EBRD – still fixated on gas despite IPCC warnings

17. October 2018. /

In its new draft strategy for the energy sector, meant to guide the bank’s lending between 2019-2023, the EBRD gives too much prominence to gas as a so-called “bridging fuel” on the way to decarbonisation – much more prominence than is given to energy savings and even to sustainable renewables.

According to the new draft strategy, the EBRD expects to finance “different types of gas infrastructure – for example, upstream, midstream, interconnectors, transmission and distribution networks, underground storage, LNG terminals, floating storage and regasification units – that improve interconnectivity, create well-functioning markets, provide flexibility to energy systems and enable fuel switching from coal and heavy fuels.”

While the EBRD does impose some criteria on its future gas lending, the impact of this screening is unsure. In the past, the bank’s way of calculating emissions has allowed the institution to finance the Southern Gas Corridor and claim that it would have a positive impact on combatting climate change.

In the era of the Paris Agreement, it is unacceptable that financing institutions are still supporting the construction of any new fossil fuel infrastructure at all. If the goal of limiting climate change to 1.5°C is to be achieved, no more fossil fuel electricity generation facilities can be built at all since 2017, according to a 2016 Oxford University study.

In addition, Oil Change International has shown that not only can no new fossil fuel power stations be built, but no new fossil fuel infrastructure at all. This is because the potential carbon emissions from the oil, gas, and coal in the world’s currently operating fields and mines would already take us beyond 2°C of warming, and even excluding coal, the reserves in currently operating oil and gas fields would take us beyond 1.5°C.

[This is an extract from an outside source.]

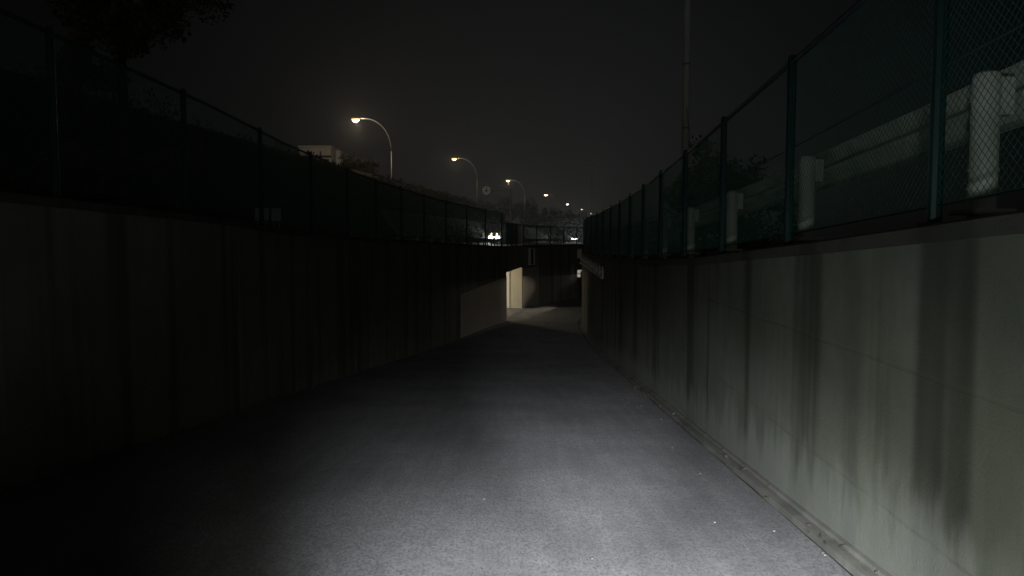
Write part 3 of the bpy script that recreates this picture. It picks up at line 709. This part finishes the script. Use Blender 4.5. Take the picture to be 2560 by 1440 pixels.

A new Bankwatch analysis of the EBRD’s EUR 6.35 billion in support for energy-related projects between 2014-2017 shows that 41 percent of the financing supported fossil fuels, while 27 percent supported renewable energy, excluding large hydropower plants.

Between 2014 and 2017, the proportion of investments dedicated to fossil fuels declined compared to 48 percent from 2006-2011, but absolute fossil fuel lending has been on a rising trend since at least 2010, peaking in 2016 at EUR 774 million.

Most of the fossil fuel investments are supporting oil and gas extraction and transportation. In 2017 almost two thirds of fossil fuel investments were made up by just one project – the TANAP section of the Southern Gas Corridor, which received no less than EUR 417 million, out of a fossil fuel total of EUR 674 million.

But the good news is that in 2017, the bank’s renewable investments finally matched its fossil fuel investments. Our analysis shows that the EBRD is generally able to increase its business in renewable energy and add value to the green energy transition.

In this context, the new draft energy strategy of the EBRD is both disappointing and worrying, in that it indicates that the bank is not willing to do as much as it potentially could for the energy transition. The EBRD plans to give a disproportionately large role to gas investments – despite warnings from scientists that such investments are not compatible with a 1.5°C scenario. And it fails to concentrate as much as it could on renewables and energy savings.

Despite the fact that the EBRD’s own draft Strategy admits that, in the best case, gas can only bring a 30 percent reduction in greenhouse gas intensity for power generation compared to coal, the Strategy vastly over-emphasises its role in the energy transition. The new IPCC report says there has to be 74 percent less primary energy from gas in 2050 relative to 2010 unless carbon capture and storage becomes viable. This means the electricity generation share of gas has to decrease to approximately 8 percent of global electricity in 2050. If there is to be such a large reduction it seems highly inappropriate to put such hopes in its role in the EBRD countries of operation.